> DATASET EXCERPT
»»

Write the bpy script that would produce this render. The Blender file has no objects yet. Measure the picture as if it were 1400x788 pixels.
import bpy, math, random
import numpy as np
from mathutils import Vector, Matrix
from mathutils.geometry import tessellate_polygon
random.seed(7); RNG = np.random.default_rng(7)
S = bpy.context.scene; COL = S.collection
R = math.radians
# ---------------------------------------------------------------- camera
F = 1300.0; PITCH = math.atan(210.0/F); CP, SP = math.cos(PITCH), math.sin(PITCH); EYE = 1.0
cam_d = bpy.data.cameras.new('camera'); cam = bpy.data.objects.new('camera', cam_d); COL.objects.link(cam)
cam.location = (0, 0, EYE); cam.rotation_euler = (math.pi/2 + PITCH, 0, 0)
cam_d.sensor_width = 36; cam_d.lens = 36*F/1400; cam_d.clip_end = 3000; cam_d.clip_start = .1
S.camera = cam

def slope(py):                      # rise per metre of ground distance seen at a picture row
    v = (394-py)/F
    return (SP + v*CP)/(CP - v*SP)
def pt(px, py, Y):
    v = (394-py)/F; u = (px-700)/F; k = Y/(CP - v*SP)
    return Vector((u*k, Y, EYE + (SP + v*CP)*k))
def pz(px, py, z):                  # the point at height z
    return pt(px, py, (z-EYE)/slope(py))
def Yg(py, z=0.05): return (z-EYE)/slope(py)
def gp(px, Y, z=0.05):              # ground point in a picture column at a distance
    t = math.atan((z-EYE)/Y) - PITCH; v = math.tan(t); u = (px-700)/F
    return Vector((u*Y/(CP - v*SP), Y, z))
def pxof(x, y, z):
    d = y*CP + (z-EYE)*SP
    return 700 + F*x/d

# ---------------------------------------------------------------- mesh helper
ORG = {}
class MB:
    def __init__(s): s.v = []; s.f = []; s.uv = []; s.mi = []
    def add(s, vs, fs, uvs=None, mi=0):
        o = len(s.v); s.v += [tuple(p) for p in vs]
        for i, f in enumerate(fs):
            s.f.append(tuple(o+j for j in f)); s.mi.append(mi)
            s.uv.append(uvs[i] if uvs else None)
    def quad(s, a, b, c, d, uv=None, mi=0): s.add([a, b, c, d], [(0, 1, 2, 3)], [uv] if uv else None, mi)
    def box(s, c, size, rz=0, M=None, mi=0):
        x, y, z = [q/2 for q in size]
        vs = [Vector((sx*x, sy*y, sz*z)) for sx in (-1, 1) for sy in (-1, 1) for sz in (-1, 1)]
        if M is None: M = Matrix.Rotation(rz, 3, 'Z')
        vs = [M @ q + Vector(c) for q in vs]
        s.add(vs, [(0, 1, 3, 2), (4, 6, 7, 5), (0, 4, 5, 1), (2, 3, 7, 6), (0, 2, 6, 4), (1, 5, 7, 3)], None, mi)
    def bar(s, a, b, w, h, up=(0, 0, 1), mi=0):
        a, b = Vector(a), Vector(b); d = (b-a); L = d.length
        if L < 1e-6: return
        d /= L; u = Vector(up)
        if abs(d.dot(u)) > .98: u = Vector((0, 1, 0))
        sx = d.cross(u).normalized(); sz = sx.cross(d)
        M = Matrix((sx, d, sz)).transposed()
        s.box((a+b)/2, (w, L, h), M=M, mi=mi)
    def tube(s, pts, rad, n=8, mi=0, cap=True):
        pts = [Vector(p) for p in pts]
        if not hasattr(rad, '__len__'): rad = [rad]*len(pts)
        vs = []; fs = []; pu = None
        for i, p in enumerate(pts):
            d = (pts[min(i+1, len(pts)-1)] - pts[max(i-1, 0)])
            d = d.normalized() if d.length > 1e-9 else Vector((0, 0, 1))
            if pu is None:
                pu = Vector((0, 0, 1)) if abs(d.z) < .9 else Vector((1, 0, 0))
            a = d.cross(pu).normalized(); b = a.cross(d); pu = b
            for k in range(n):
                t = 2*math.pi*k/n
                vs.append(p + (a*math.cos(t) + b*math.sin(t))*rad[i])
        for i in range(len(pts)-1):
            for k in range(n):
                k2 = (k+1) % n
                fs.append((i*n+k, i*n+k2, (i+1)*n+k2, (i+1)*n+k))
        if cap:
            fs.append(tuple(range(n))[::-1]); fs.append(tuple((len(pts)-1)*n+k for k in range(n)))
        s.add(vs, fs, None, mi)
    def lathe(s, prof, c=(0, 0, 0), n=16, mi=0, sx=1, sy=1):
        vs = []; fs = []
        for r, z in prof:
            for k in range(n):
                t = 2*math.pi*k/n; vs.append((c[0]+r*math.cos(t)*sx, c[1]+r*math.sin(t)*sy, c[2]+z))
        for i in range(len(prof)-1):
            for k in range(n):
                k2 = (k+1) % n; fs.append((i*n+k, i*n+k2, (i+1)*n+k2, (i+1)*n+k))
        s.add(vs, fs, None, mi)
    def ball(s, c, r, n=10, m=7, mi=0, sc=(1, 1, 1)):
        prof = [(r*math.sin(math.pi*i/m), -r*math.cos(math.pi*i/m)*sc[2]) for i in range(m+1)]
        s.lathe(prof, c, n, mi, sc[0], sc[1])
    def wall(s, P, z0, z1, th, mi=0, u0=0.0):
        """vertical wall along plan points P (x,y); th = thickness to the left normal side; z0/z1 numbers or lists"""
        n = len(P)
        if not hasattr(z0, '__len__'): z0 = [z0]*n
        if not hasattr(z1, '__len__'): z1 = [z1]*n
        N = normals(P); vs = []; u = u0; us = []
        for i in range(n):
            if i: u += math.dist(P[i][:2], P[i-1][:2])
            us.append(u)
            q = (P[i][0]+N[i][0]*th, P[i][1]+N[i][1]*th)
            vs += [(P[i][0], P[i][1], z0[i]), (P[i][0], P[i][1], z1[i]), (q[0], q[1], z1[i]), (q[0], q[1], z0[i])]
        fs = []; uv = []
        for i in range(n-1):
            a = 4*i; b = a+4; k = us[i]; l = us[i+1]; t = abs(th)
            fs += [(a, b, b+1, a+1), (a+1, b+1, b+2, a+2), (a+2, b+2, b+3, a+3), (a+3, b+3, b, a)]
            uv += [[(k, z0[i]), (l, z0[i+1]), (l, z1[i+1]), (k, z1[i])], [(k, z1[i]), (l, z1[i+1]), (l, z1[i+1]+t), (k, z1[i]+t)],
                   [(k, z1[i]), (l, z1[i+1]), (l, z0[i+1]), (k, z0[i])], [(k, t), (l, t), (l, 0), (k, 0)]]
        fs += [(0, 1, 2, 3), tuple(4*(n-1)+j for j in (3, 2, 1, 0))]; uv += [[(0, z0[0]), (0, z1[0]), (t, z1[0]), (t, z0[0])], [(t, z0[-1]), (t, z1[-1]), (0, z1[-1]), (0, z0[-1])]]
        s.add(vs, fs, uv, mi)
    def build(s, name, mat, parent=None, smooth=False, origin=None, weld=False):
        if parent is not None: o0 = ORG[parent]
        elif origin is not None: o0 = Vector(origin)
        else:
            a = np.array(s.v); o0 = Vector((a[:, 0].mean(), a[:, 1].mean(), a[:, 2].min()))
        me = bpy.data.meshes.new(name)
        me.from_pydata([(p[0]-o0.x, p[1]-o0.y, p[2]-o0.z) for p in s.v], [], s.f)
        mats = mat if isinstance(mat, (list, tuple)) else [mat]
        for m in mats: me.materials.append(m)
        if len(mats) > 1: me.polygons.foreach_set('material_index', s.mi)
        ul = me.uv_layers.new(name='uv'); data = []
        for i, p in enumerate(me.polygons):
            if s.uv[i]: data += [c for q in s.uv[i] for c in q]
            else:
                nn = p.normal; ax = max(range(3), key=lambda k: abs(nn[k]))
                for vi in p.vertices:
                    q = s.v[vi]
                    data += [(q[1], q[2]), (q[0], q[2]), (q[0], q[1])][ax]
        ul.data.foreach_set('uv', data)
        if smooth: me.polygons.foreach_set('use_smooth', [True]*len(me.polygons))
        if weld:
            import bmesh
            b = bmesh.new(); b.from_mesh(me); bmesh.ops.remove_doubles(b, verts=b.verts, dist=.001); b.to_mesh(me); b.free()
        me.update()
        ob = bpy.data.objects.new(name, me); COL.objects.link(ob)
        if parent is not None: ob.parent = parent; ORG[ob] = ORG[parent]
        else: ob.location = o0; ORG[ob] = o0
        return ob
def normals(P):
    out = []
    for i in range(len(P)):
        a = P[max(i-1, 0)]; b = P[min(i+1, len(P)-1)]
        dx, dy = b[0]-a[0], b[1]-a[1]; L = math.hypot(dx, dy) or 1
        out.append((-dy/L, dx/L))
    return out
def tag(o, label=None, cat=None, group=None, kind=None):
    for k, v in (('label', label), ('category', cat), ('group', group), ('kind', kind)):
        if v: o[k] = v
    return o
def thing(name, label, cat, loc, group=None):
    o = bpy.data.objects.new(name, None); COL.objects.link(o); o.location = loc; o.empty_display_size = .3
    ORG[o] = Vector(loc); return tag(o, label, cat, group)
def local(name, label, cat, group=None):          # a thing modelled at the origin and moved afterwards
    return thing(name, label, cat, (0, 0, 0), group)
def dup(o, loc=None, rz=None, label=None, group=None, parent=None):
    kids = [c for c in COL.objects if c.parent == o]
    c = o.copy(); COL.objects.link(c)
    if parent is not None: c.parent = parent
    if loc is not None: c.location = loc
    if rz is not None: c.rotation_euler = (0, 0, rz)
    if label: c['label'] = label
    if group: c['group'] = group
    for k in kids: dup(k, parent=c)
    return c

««

> TASK INSTRUCTIONS
Extract exactly the leading lines of the data, stopping at and including the line with "return 700 + F*x/d".

> SOLUTION FOR THIS TASK
Write the bpy script that would produce this render. The Blender file has no objects yet. Measure the picture as if it were 1400x788 pixels.
import bpy, math, random
import numpy as np
from mathutils import Vector, Matrix
from mathutils.geometry import tessellate_polygon
random.seed(7); RNG = np.random.default_rng(7)
S = bpy.context.scene; COL = S.collection
R = math.radians
# ---------------------------------------------------------------- camera
F = 1300.0; PITCH = math.atan(210.0/F); CP, SP = math.cos(PITCH), math.sin(PITCH); EYE = 1.0
cam_d = bpy.data.cameras.new('camera'); cam = bpy.data.objects.new('camera', cam_d); COL.objects.link(cam)
cam.location = (0, 0, EYE); cam.rotation_euler = (math.pi/2 + PITCH, 0, 0)
cam_d.sensor_width = 36; cam_d.lens = 36*F/1400; cam_d.clip_end = 3000; cam_d.clip_start = .1
S.camera = cam

def slope(py):                      # rise per metre of ground distance seen at a picture row
    v = (394-py)/F
    return (SP + v*CP)/(CP - v*SP)
def pt(px, py, Y):
    v = (394-py)/F; u = (px-700)/F; k = Y/(CP - v*SP)
    return Vector((u*k, Y, EYE + (SP + v*CP)*k))
def pz(px, py, z):                  # the point at height z
    return pt(px, py, (z-EYE)/slope(py))
def Yg(py, z=0.05): return (z-EYE)/slope(py)
def gp(px, Y, z=0.05):              # ground point in a picture column at a distance
    t = math.atan((z-EYE)/Y) - PITCH; v = math.tan(t); u = (px-700)/F
    return Vector((u*Y/(CP - v*SP), Y, z))
def pxof(x, y, z):
    d = y*CP + (z-EYE)*SP
    return 700 + F*x/d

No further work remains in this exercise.